Les termes de l’accord de cessez le feu de novembre 2020
Source et crédit wikipedia

Sous l’égide de la Russie, les parties prenantes au conflit conclurent un cessez-le-feu “total“ le 9 novembre 2020 [40]. Moscou agit sans mandat international, ce qui lui laisse les mains libres pour organiser et administrer sa médiation.

Conformément au droit international (principe d’intégrité territoriale), l’Azerbaïdjan conserve le tiers sud reconquis du Haut-Karabakh et récupère les territoires situés entre l’Arménie et le Haut-Karabakh perdus depuis 1994 : districts d’Aghdan, de Kelbadjar et de Latchine.

L’accord prévoit le retour des déplacés azéris chassés des territoires perdus depuis 1994, sous le contrôle du Haut-Commissariat des Nations-unies aux réfugiés.

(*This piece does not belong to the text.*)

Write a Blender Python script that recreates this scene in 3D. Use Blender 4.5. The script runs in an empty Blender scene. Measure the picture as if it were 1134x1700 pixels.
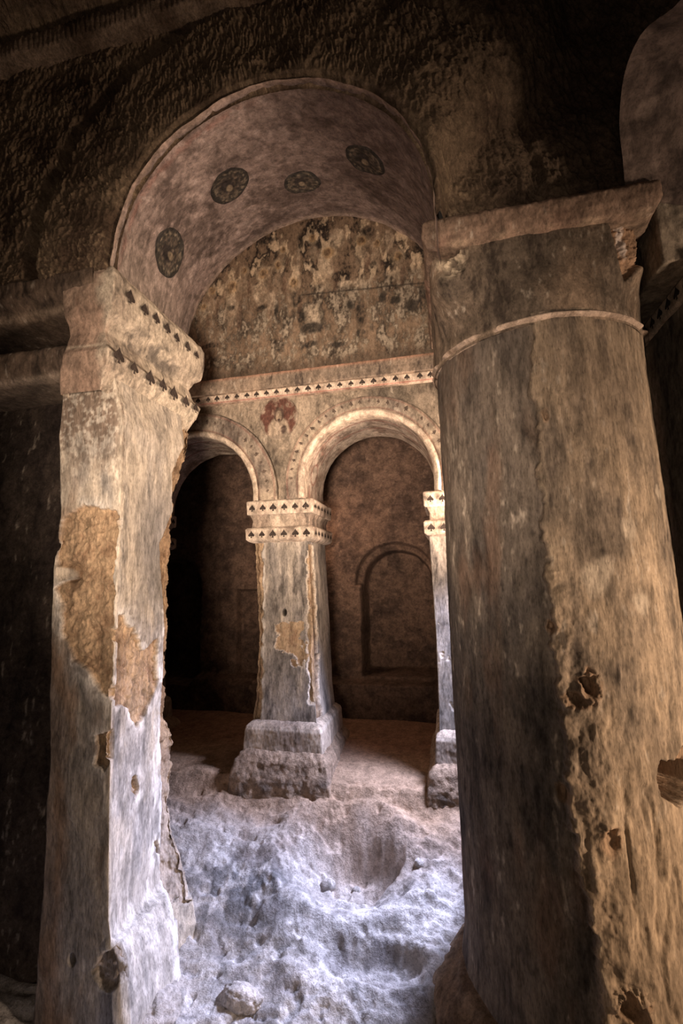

Les belligérants conviennent d’un échange de prisonniers et de la restitution des dépouilles de combattants tués. Les atrocités commises [41] et les poursuites qu’elles devraient entraîner ne sont pas mentionnées. Le fossé du sang creusé de longue date entre les deux peuples s’en trouve encore élargi et ne manquera pas de peser sur l’évolution de la situation.

L’Arménie accepte l’ouverture (à travers le massif du Zanguezour et la province de Siounik) d’un corridor de communication entre l’exclave azerbaïdjanaise du Nakhitchevan et le territoire de l’Azerbaïdjan. Ce dernier concède un passage sécurisé (à construire au nord de l’ancienne route stratégique Goris-Stepanakert) entre le Haut-Karabakh et l’Arménie. Les deux parties s’engagent à ne pas entraver les échanges économiques.

Afin de superviser et de sécuriser l’application de ces clauses, la Russie est autorisée par les deux belligérants à déployer une force de maintien de la paix [42] pour une période initiale de 5 ans, renouvelables une fois. La Russie dispose (depuis 2005) d’une seule unité spécialisée dans les opérations de maintien de la paix (les Russes parlent, pour leur part, de “coercition pour la paix“) : la 15e brigade Alexandrine de fusiliers motorisés. Ankara ne manquera pas de relever qu’elle est l’héritière du 5e régiment de hussards de la garde impériale, créée par le tsar Alexandre Ier et qui participa aux guerres russo-turques. Placée sous le commandement du général Rustam Muradov, son état-major se trouve à Stepanakert. Composée exclusivement de professionnels, très bien entraînée et équipée, cette unité d’élite a combattu en Géorgie (2008) et en Syrie (depuis 2015), vraisemblablement en Ukraine (depuis 2014). Des gardes-frontières du FSB [43] veilleront sur les corridors de communication. Pour la première fois, l’armée russe prend en charge les affaires civiles sur un théâtre d’opération, sous l’égide du Comité interministériel pour l’aide humanitaire créé pour l’occasion par Vladimir Poutine (décret du 13 novembre 2020 [44]).

Quant au statut du Haut-Karabakh, il reste à négocier, par l’entremise de Moscou. De fait, la Russie devient la seule garante des Arméniens du Haut-Karabakh et maîtresse du destin de ce qu’il reste de la République d’Artsakh.

Cette guerre de 44 jours, sur quelques milliers de kilomètres carrés du Sud-Caucase, outre son cortège de morts, de blessés, de souffrances psychologiques et de destructions matérielles, entraîne des conséquences de dimension mondiale.